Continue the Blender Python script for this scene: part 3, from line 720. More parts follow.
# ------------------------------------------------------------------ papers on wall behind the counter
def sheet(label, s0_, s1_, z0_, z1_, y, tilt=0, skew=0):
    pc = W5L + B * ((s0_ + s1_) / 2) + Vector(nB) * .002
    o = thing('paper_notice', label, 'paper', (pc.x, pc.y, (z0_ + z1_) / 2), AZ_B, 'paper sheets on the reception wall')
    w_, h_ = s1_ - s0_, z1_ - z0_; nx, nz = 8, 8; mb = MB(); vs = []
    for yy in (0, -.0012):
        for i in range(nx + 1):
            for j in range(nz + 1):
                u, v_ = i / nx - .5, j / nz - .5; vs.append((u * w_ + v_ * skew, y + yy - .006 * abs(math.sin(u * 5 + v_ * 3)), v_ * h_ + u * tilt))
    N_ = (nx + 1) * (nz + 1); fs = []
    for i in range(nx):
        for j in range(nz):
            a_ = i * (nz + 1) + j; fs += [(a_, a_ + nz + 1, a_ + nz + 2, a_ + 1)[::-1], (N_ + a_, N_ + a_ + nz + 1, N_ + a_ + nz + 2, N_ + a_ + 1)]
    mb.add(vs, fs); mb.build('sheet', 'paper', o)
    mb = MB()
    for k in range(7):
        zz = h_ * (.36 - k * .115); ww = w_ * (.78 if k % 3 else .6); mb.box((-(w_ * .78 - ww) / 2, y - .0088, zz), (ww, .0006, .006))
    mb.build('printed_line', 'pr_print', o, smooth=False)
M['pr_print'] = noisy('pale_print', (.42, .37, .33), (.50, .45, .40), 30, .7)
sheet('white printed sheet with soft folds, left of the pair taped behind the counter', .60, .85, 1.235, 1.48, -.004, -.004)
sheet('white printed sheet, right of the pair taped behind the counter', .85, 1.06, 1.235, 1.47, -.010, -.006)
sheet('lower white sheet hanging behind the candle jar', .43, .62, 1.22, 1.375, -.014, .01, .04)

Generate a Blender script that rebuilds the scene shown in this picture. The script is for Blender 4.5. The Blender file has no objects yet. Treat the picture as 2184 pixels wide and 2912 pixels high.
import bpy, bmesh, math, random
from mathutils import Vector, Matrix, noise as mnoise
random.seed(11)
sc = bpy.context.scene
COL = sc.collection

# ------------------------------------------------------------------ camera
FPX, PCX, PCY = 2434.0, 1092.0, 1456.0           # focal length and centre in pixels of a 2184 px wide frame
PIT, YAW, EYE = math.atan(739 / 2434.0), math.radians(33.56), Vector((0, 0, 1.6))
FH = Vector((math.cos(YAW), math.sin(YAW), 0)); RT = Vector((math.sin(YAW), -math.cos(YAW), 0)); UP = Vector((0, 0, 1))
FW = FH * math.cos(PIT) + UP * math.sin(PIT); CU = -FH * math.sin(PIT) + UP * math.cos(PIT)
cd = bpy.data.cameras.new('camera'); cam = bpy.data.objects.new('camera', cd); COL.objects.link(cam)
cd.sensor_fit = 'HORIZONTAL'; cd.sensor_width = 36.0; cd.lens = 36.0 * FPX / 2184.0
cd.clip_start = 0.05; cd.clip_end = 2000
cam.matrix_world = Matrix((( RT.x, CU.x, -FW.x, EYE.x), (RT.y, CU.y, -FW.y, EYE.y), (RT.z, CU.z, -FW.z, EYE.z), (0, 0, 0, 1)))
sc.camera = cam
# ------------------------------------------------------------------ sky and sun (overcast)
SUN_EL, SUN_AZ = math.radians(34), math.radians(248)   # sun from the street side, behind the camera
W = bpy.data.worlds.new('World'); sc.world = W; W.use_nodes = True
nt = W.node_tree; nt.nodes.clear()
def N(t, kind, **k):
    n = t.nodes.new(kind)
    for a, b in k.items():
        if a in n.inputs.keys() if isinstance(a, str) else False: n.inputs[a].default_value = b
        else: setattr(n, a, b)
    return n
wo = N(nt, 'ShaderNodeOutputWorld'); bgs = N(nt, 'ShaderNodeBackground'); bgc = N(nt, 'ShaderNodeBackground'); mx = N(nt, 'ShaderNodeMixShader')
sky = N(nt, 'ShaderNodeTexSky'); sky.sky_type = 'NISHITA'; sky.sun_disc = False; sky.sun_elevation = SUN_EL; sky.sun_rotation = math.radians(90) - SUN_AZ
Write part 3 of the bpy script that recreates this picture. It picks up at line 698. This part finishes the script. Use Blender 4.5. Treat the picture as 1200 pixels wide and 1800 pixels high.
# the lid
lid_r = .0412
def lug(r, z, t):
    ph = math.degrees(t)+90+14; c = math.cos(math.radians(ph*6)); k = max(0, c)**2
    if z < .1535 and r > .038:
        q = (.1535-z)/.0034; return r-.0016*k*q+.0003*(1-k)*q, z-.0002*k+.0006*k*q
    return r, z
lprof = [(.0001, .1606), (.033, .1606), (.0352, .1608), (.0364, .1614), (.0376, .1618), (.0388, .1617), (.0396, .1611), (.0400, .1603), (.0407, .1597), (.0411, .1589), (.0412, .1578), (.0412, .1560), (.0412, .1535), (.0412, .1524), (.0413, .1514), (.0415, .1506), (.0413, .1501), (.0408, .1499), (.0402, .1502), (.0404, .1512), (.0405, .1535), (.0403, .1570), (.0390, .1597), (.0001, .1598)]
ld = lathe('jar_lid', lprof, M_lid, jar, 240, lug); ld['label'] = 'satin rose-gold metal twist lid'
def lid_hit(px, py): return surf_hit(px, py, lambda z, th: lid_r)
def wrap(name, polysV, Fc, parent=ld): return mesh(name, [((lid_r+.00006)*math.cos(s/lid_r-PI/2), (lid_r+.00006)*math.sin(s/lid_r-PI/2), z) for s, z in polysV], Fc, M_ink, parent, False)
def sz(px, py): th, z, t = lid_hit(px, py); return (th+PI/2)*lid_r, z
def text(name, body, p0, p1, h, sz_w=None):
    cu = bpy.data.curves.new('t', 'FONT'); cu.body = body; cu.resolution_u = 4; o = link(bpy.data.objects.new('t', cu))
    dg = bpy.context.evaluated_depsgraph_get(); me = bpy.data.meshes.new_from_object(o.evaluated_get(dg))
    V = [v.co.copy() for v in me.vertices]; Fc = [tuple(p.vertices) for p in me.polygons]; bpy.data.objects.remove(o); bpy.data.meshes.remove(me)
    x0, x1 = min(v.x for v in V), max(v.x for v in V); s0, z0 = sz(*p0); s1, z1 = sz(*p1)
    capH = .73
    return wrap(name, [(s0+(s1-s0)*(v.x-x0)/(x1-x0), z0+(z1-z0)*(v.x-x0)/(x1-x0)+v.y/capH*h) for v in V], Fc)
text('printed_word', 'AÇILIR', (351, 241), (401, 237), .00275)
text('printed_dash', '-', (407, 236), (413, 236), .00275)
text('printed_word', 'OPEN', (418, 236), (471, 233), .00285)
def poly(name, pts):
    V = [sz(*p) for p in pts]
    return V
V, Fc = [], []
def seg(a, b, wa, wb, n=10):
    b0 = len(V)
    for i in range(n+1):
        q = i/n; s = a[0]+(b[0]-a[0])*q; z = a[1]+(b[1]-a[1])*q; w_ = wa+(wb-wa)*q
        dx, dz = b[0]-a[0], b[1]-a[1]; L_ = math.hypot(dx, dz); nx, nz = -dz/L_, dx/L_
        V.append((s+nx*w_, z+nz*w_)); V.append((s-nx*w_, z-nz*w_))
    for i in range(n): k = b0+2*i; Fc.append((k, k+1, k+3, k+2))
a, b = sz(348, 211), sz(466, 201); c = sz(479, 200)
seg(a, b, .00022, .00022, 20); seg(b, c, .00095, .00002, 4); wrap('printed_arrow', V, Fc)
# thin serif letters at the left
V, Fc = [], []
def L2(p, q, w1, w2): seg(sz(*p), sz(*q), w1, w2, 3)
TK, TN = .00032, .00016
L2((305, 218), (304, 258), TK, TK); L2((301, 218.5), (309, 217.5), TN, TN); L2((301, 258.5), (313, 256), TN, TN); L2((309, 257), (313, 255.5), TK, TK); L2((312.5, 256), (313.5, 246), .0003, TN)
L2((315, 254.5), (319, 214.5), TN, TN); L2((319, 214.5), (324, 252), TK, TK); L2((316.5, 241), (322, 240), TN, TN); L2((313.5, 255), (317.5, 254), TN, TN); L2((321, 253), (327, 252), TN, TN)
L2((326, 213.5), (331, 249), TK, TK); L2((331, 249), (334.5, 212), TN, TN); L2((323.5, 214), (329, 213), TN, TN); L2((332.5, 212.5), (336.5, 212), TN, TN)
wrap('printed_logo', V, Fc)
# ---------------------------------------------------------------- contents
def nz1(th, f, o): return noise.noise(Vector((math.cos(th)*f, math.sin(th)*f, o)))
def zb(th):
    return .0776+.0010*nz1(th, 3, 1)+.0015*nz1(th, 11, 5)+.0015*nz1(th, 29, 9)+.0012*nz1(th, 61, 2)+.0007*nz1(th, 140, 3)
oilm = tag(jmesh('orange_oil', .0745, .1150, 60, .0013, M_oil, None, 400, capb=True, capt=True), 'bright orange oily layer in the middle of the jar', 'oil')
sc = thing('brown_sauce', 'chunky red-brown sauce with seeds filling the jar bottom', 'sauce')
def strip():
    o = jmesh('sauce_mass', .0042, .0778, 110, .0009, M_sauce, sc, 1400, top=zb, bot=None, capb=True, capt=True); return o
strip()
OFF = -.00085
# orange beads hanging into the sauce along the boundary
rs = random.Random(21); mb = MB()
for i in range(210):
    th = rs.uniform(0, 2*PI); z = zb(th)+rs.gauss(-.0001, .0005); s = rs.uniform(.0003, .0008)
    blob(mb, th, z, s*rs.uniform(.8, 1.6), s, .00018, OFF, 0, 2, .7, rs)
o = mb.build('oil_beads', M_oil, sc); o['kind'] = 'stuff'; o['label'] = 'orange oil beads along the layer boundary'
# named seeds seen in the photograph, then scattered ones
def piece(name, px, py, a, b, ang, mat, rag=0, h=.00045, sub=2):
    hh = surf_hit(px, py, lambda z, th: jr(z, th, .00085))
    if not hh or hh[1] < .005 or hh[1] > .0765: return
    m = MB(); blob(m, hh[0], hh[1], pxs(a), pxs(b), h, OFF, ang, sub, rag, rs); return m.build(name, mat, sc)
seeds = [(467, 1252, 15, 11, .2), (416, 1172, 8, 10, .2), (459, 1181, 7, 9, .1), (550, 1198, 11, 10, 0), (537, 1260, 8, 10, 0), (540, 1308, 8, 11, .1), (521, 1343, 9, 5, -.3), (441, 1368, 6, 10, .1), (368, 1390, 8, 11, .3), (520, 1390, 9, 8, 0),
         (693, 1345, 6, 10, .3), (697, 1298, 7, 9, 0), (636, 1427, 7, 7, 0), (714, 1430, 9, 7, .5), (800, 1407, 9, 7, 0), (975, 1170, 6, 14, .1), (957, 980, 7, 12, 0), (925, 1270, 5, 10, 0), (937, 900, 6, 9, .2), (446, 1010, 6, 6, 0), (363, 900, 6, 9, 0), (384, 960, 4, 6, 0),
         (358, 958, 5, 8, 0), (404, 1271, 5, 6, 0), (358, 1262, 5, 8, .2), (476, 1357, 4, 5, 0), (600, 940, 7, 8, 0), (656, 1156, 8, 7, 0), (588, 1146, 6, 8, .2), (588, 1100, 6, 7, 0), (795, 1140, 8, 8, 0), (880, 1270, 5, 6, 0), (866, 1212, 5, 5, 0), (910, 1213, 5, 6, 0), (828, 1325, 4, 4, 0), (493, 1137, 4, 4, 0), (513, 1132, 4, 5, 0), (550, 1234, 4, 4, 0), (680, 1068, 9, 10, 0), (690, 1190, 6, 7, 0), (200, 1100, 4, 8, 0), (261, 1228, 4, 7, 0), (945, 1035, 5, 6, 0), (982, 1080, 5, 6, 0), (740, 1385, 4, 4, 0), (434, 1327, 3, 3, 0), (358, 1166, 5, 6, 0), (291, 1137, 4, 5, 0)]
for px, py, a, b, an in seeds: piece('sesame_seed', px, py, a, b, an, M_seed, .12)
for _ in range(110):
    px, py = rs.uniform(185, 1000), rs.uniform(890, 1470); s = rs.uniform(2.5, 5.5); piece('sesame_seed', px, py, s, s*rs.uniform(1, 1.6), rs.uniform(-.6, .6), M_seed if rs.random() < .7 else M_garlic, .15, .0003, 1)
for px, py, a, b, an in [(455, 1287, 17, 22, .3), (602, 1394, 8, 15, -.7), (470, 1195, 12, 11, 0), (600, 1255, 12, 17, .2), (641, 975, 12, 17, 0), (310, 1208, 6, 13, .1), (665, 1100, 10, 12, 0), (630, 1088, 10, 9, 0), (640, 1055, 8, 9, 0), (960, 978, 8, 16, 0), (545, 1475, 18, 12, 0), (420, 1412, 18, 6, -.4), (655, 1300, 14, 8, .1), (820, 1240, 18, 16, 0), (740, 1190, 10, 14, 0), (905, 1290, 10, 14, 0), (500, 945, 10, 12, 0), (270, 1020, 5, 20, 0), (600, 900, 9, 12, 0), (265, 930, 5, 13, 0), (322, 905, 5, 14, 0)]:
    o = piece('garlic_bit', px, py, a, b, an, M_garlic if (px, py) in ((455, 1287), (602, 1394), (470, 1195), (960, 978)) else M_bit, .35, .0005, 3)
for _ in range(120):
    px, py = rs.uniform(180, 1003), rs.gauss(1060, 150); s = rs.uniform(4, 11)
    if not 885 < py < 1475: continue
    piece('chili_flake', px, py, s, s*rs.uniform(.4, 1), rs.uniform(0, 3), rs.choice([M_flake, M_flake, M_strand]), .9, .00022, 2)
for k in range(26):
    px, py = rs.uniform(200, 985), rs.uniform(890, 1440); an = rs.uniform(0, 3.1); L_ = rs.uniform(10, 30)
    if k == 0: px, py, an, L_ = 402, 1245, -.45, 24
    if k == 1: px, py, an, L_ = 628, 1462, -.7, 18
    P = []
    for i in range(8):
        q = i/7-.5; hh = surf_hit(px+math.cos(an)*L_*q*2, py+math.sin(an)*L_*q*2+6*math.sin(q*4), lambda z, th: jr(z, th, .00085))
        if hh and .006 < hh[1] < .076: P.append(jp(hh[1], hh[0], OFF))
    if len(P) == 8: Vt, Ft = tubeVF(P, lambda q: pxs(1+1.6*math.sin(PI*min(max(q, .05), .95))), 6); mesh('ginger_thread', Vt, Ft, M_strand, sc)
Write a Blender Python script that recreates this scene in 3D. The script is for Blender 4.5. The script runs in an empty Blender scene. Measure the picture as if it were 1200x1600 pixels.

____________

▸ Task directions: Of all the entries above, repeat only the lines from the line that has "Generate a Blender" to the line that has "COL = sc.collection", both lines included, exactly.

▸ Result of this task:
Generate a Blender script that rebuilds the scene shown in this picture. The script is for Blender 4.5. The Blender file has no objects yet. Treat the picture as 2184 pixels wide and 2912 pixels high.
import bpy, bmesh, math, random
from mathutils import Vector, Matrix, noise as mnoise
random.seed(11)
sc = bpy.context.scene
COL = sc.collection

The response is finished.